Microservices Event-Driven Communication with Streaming Databases

Microservices Event-Driven Communication with Streaming Databases

CQRS and Event Sourcing with Streaming SQL

Microservices traditionally communicate via synchronous HTTP APIs or asynchronous message queues. Event-driven communication with a streaming database adds a third option: services publish events to Kafka, and a streaming database maintains cross-service materialized views that any service can query.

Architecture

Service A → Kafka (order events) → RisingWave → Cross-service views
Service B → Kafka (payment events) →              ↓
Service C → Kafka (shipping events) →     Query via PostgreSQL
-- Unified order status combining events from 3 services
CREATE MATERIALIZED VIEW order_status AS
SELECT o.order_id, o.customer_id, o.amount,
  p.payment_status, p.paid_at,
  s.shipping_status, s.tracking_number
FROM order_events o
LEFT JOIN payment_events p ON o.order_id = p.order_id
LEFT JOIN shipping_events s ON o.order_id = s.order_id;

Any service queries order_status for the complete picture — no service-to-service API calls.

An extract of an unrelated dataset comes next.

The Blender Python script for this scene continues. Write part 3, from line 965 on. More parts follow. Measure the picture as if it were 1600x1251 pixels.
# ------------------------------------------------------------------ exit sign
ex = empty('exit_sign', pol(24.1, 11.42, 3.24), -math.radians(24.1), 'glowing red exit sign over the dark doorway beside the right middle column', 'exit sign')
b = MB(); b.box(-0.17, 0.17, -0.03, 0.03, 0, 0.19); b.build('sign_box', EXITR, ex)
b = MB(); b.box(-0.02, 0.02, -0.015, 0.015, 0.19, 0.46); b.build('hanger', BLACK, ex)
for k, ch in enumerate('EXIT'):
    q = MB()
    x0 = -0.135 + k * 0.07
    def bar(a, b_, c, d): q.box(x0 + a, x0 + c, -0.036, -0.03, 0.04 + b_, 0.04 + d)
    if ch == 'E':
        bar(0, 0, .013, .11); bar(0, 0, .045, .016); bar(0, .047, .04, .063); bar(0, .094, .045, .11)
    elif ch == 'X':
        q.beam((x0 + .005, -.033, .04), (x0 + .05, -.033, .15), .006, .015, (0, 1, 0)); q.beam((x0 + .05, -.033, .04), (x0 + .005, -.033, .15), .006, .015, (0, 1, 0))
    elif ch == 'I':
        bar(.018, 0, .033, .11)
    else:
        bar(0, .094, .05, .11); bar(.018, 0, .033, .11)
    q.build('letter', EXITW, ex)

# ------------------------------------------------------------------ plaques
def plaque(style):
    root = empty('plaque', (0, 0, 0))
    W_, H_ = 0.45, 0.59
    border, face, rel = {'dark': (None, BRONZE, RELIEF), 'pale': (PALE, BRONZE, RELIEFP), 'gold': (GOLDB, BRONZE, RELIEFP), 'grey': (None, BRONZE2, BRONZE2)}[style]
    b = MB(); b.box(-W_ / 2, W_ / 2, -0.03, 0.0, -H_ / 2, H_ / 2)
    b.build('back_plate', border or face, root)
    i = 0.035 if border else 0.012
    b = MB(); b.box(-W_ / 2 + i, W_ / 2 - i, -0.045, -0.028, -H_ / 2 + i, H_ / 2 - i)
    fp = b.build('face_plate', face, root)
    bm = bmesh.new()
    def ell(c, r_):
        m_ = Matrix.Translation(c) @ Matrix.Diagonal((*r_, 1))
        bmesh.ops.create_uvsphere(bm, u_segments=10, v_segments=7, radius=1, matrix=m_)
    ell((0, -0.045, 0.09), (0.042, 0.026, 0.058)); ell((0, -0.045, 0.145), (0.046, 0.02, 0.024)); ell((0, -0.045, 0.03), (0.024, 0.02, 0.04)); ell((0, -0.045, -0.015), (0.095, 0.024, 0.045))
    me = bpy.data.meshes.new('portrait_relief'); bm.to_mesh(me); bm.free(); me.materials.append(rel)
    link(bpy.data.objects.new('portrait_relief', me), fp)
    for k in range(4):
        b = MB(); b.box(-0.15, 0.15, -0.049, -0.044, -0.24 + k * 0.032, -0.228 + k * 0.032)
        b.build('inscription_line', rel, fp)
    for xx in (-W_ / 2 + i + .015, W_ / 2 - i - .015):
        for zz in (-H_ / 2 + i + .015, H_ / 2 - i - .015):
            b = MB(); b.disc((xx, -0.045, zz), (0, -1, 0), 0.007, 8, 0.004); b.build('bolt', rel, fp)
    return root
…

Frequently Asked Questions

How is this different from an API gateway?

An API gateway routes requests to services. A streaming database pre-computes cross-service views from events. The key difference: no runtime API calls between services. The view is always ready.

Does this create a single point of failure?

The streaming database is a read model, not the source of truth. If it goes down, services still communicate via Kafka. The read model rebuilds from Kafka events when it recovers.